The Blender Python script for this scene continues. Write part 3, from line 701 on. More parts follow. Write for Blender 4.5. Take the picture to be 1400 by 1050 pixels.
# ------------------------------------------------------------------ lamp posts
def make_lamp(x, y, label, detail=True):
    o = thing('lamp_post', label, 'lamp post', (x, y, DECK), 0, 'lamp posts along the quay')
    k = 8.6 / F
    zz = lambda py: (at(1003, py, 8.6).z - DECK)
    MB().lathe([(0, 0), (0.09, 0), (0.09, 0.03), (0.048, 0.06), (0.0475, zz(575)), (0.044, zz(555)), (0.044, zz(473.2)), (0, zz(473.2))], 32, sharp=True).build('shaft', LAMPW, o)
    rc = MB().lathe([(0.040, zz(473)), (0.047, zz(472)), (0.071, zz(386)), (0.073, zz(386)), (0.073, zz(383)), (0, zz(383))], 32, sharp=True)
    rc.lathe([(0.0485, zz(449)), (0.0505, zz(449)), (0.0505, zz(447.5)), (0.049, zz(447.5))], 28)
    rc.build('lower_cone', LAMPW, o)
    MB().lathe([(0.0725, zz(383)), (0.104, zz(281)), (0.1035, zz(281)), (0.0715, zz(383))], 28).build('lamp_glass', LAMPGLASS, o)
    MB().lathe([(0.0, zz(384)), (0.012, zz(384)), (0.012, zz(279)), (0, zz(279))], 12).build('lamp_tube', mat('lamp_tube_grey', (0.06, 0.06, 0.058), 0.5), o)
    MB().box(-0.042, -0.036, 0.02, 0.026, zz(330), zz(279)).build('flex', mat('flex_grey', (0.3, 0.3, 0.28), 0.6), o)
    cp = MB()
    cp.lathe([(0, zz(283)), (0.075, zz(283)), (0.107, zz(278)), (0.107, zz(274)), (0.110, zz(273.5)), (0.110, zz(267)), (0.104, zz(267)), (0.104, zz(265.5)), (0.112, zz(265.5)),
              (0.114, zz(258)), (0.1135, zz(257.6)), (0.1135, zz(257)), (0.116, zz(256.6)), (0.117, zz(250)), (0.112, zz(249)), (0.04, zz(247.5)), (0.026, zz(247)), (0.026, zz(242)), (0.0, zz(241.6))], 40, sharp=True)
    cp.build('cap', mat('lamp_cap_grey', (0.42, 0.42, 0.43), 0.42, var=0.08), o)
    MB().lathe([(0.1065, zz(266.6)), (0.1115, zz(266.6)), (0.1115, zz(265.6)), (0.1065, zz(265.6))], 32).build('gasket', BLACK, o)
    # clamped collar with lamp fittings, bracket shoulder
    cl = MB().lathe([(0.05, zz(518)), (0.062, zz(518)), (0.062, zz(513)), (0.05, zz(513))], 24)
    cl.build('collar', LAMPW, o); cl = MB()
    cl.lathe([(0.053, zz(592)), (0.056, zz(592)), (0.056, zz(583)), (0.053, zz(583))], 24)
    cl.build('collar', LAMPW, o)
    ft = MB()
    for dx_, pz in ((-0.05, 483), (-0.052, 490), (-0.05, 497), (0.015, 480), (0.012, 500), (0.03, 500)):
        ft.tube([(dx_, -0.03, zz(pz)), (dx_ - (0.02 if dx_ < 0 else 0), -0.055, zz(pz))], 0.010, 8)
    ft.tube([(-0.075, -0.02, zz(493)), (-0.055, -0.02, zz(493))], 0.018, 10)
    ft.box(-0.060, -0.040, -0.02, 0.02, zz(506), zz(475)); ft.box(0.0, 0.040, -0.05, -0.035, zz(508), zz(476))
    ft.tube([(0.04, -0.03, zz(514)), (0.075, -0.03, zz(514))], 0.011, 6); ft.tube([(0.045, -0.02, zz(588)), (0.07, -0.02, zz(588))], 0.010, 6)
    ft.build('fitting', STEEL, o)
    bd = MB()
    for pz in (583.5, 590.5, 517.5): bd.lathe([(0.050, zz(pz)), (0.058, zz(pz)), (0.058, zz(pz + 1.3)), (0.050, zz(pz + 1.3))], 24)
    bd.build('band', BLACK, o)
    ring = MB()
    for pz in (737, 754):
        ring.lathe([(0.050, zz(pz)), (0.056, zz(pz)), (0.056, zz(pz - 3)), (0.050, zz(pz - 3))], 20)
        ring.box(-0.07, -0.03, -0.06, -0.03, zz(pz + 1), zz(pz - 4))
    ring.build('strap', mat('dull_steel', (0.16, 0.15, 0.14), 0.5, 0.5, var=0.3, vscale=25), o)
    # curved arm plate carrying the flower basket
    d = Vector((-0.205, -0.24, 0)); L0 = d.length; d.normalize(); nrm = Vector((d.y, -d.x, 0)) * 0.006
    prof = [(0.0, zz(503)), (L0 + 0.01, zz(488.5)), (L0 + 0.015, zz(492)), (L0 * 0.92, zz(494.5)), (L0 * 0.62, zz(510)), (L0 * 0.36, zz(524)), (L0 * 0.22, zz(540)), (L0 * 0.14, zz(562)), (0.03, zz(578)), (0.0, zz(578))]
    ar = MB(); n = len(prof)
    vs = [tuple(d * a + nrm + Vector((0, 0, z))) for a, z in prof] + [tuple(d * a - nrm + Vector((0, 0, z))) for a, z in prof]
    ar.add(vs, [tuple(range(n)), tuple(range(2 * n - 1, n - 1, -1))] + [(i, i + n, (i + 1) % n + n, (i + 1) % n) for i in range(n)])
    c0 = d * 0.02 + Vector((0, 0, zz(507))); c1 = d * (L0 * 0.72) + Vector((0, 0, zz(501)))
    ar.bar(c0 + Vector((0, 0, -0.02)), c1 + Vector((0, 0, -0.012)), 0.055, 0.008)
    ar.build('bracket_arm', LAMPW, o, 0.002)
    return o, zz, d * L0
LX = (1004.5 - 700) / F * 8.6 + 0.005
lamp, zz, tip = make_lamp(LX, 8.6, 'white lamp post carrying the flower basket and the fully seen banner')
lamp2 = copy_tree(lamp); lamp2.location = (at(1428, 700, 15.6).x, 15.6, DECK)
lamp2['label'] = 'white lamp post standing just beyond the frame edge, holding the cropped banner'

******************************

#### [Stated problem]
Give the complete listing a second time, exactly as it reads.

#### [The answer]
The Blender Python script for this scene continues. Write part 3, from line 701 on. More parts follow. Write for Blender 4.5. Take the picture to be 1400 by 1050 pixels.
# ------------------------------------------------------------------ lamp posts
def make_lamp(x, y, label, detail=True):
    o = thing('lamp_post', label, 'lamp post', (x, y, DECK), 0, 'lamp posts along the quay')
    k = 8.6 / F
    zz = lambda py: (at(1003, py, 8.6).z - DECK)
    MB().lathe([(0, 0), (0.09, 0), (0.09, 0.03), (0.048, 0.06), (0.0475, zz(575)), (0.044, zz(555)), (0.044, zz(473.2)), (0, zz(473.2))], 32, sharp=True).build('shaft', LAMPW, o)
    rc = MB().lathe([(0.040, zz(473)), (0.047, zz(472)), (0.071, zz(386)), (0.073, zz(386)), (0.073, zz(383)), (0, zz(383))], 32, sharp=True)
    rc.lathe([(0.0485, zz(449)), (0.0505, zz(449)), (0.0505, zz(447.5)), (0.049, zz(447.5))], 28)
    rc.build('lower_cone', LAMPW, o)
    MB().lathe([(0.0725, zz(383)), (0.104, zz(281)), (0.1035, zz(281)), (0.0715, zz(383))], 28).build('lamp_glass', LAMPGLASS, o)
    MB().lathe([(0.0, zz(384)), (0.012, zz(384)), (0.012, zz(279)), (0, zz(279))], 12).build('lamp_tube', mat('lamp_tube_grey', (0.06, 0.06, 0.058), 0.5), o)
    MB().box(-0.042, -0.036, 0.02, 0.026, zz(330), zz(279)).build('flex', mat('flex_grey', (0.3, 0.3, 0.28), 0.6), o)
    cp = MB()
    cp.lathe([(0, zz(283)), (0.075, zz(283)), (0.107, zz(278)), (0.107, zz(274)), (0.110, zz(273.5)), (0.110, zz(267)), (0.104, zz(267)), (0.104, zz(265.5)), (0.112, zz(265.5)),
              (0.114, zz(258)), (0.1135, zz(257.6)), (0.1135, zz(257)), (0.116, zz(256.6)), (0.117, zz(250)), (0.112, zz(249)), (0.04, zz(247.5)), (0.026, zz(247)), (0.026, zz(242)), (0.0, zz(241.6))], 40, sharp=True)
    cp.build('cap', mat('lamp_cap_grey', (0.42, 0.42, 0.43), 0.42, var=0.08), o)
    MB().lathe([(0.1065, zz(266.6)), (0.1115, zz(266.6)), (0.1115, zz(265.6)), (0.1065, zz(265.6))], 32).build('gasket', BLACK, o)
    # clamped collar with lamp fittings, bracket shoulder
    cl = MB().lathe([(0.05, zz(518)), (0.062, zz(518)), (0.062, zz(513)), (0.05, zz(513))], 24)
    cl.build('collar', LAMPW, o); cl = MB()
    cl.lathe([(0.053, zz(592)), (0.056, zz(592)), (0.056, zz(583)), (0.053, zz(583))], 24)
    cl.build('collar', LAMPW, o)
    ft = MB()
    for dx_, pz in ((-0.05, 483), (-0.052, 490), (-0.05, 497), (0.015, 480), (0.012, 500), (0.03, 500)):
        ft.tube([(dx_, -0.03, zz(pz)), (dx_ - (0.02 if dx_ < 0 else 0), -0.055, zz(pz))], 0.010, 8)
    ft.tube([(-0.075, -0.02, zz(493)), (-0.055, -0.02, zz(493))], 0.018, 10)
    ft.box(-0.060, -0.040, -0.02, 0.02, zz(506), zz(475)); ft.box(0.0, 0.040, -0.05, -0.035, zz(508), zz(476))
    ft.tube([(0.04, -0.03, zz(514)), (0.075, -0.03, zz(514))], 0.011, 6); ft.tube([(0.045, -0.02, zz(588)), (0.07, -0.02, zz(588))], 0.010, 6)
    ft.build('fitting', STEEL, o)
    bd = MB()
    for pz in (583.5, 590.5, 517.5): bd.lathe([(0.050, zz(pz)), (0.058, zz(pz)), (0.058, zz(pz + 1.3)), (0.050, zz(pz + 1.3))], 24)
    bd.build('band', BLACK, o)
    ring = MB()
    for pz in (737, 754):
        ring.lathe([(0.050, zz(pz)), (0.056, zz(pz)), (0.056, zz(pz - 3)), (0.050, zz(pz - 3))], 20)
        ring.box(-0.07, -0.03, -0.06, -0.03, zz(pz + 1), zz(pz - 4))
    ring.build('strap', mat('dull_steel', (0.16, 0.15, 0.14), 0.5, 0.5, var=0.3, vscale=25), o)
    # curved arm plate carrying the flower basket
    d = Vector((-0.205, -0.24, 0)); L0 = d.length; d.normalize(); nrm = Vector((d.y, -d.x, 0)) * 0.006
    prof = [(0.0, zz(503)), (L0 + 0.01, zz(488.5)), (L0 + 0.015, zz(492)), (L0 * 0.92, zz(494.5)), (L0 * 0.62, zz(510)), (L0 * 0.36, zz(524)), (L0 * 0.22, zz(540)), (L0 * 0.14, zz(562)), (0.03, zz(578)), (0.0, zz(578))]
    ar = MB(); n = len(prof)
    vs = [tuple(d * a + nrm + Vector((0, 0, z))) for a, z in prof] + [tuple(d * a - nrm + Vector((0, 0, z))) for a, z in prof]
    ar.add(vs, [tuple(range(n)), tuple(range(2 * n - 1, n - 1, -1))] + [(i, i + n, (i + 1) % n + n, (i + 1) % n) for i in range(n)])
    c0 = d * 0.02 + Vector((0, 0, zz(507))); c1 = d * (L0 * 0.72) + Vector((0, 0, zz(501)))
    ar.bar(c0 + Vector((0, 0, -0.02)), c1 + Vector((0, 0, -0.012)), 0.055, 0.008)
    ar.build('bracket_arm', LAMPW, o, 0.002)
    return o, zz, d * L0
LX = (1004.5 - 700) / F * 8.6 + 0.005
lamp, zz, tip = make_lamp(LX, 8.6, 'white lamp post carrying the flower basket and the fully seen banner')
lamp2 = copy_tree(lamp); lamp2.location = (at(1428, 700, 15.6).x, 15.6, DECK)
lamp2['label'] = 'white lamp post standing just beyond the frame edge, holding the cropped banner'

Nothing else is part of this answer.